3. The myths of Asian Americans as “Model Minority”:

                Since the publication of William Peterson’s article in the New York Times Magazine in 1966, in which he coined the term “model minority,” referring to East Asian Americans, not only the larger North American society but Asian Americans themselves have assumed that they have “made it,” especially in education and employment. Today, the median income of Asian Americans is higher than that of other Americans, including Euro Americans. Today, Indian Americans, who comprise 1% of the US population, are the wealthiest ethnic group in the US, surpassing Jewish Americans. This statistic compounded the stereotype of Asian Americans as well educated and wealthy. And yet, the poorest Americans are also Asian American, namely the Hmong Americans, most of whom came to the US as refugees in the aftermath of the “Vietnam War” that ended in 1975. They also have among the highest rate of domestic violence in the US. How can we group all Asian Americans, as if they were a homogeneous group?

4. Aspirations of Asian Americans, born of their forbearers’ struggles:

                We must be mindful of a number of anti-Asian legislations in US history. It started with the Chinese Exclusion Act of 1882 and was compounded by the Executive Order 9066, signed by President Franklyn Roosevelt in 1942, ordering some 120,000 Japanese and Japanese Americans in the West Coast to “internment camps” for over three years. Asians working on plantations in Hawaii and coal mines in Wyoming, laundry and restaurant workers in San Francisco and gardeners in Southern California were ineligible for naturalization as US citizens until the passage of the Water McCarran Act of 1952, which effectively ended the Chinese Exclusion Act after 70 years. But it was with a quota, less than 3,000 per year. When we consider that Asians comprise roughly one half of the human race then as now, the quota was extremely small. It was not until 1964 when the New Immigration Act, envisioned by President John F. Kenney and signed by President Lyndon B. Johnson, that the racial quota was dropped. In the new immigration law, “refugees” were given a special consideration in their transition to the US. As Americans of Asian heritage come together in search of a common history and aspirations, it is essential that they know not only what happened to Asians in American, but why. The fear of Asians becoming American was real. The State of California passed an anti miscegenation laws against Asians in 1850. Furthermore, only able bodied Asian men were allowed entry into the United States through the Port of San Francisco. Women were barred, unless they were prostitutes. California’s antimiscegenation laws were not repealed until 1948.

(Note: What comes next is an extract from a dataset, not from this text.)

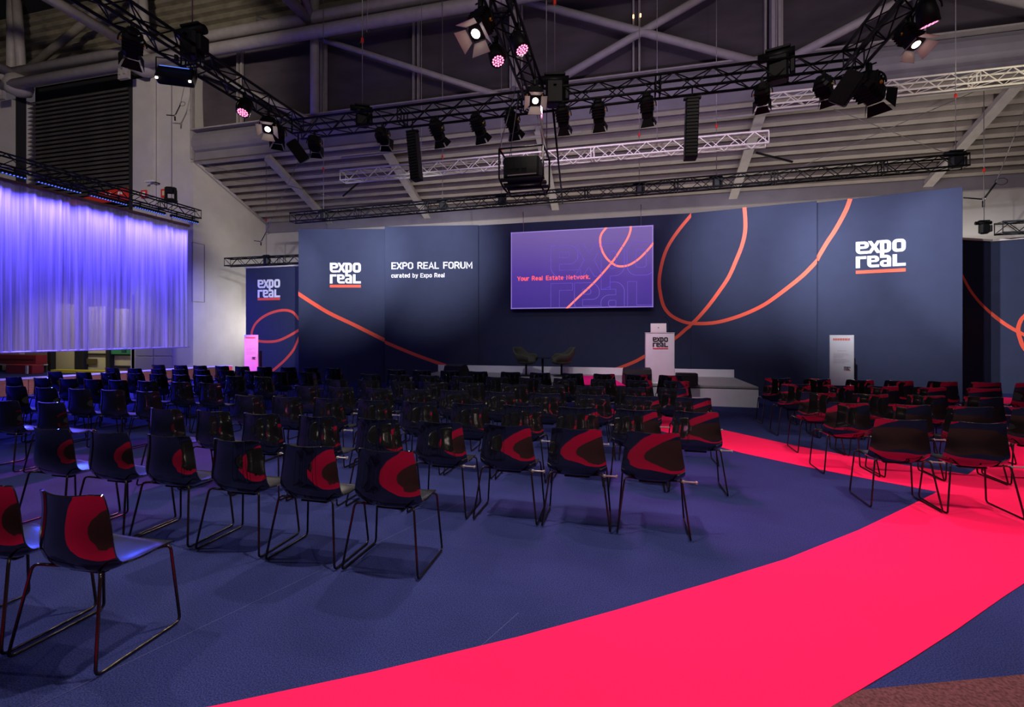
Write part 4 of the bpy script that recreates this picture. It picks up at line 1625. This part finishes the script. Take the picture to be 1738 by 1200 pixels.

                Given this history, evident are the Euro Americans sentiments against Asians. Equally noteworthy is Asians’ and Asian Americans’ complicity in the racial superiority of people of European heritage. Reluctance to “make waves” in Asian American communities is to keep them safe, given the history. But it is also an expression of Asians’ deference to, if not reverence for, people of European heritage. This is precisely the reason why Asian Americans as “model minority” is defined in European and Euro American terms. Asian Americans who have excelled in educational and vocational pursuits that are supposed to be European and Euro American in origin are considered “model minority.” Asian Americans who excel in piano and violin are “model minority.” Asian Americans who obtain PhD in Shakespeare are “model minority.” But Asian Americans who excel just as much in Asian art or Asian literature remain on the periphery of North American society. They are not “model minority.” In short, racism is not simply of Euro Americans against Asian Americans, but also among and by Asian Americans. Racism remains a social, cultural and political reality as Asian traits.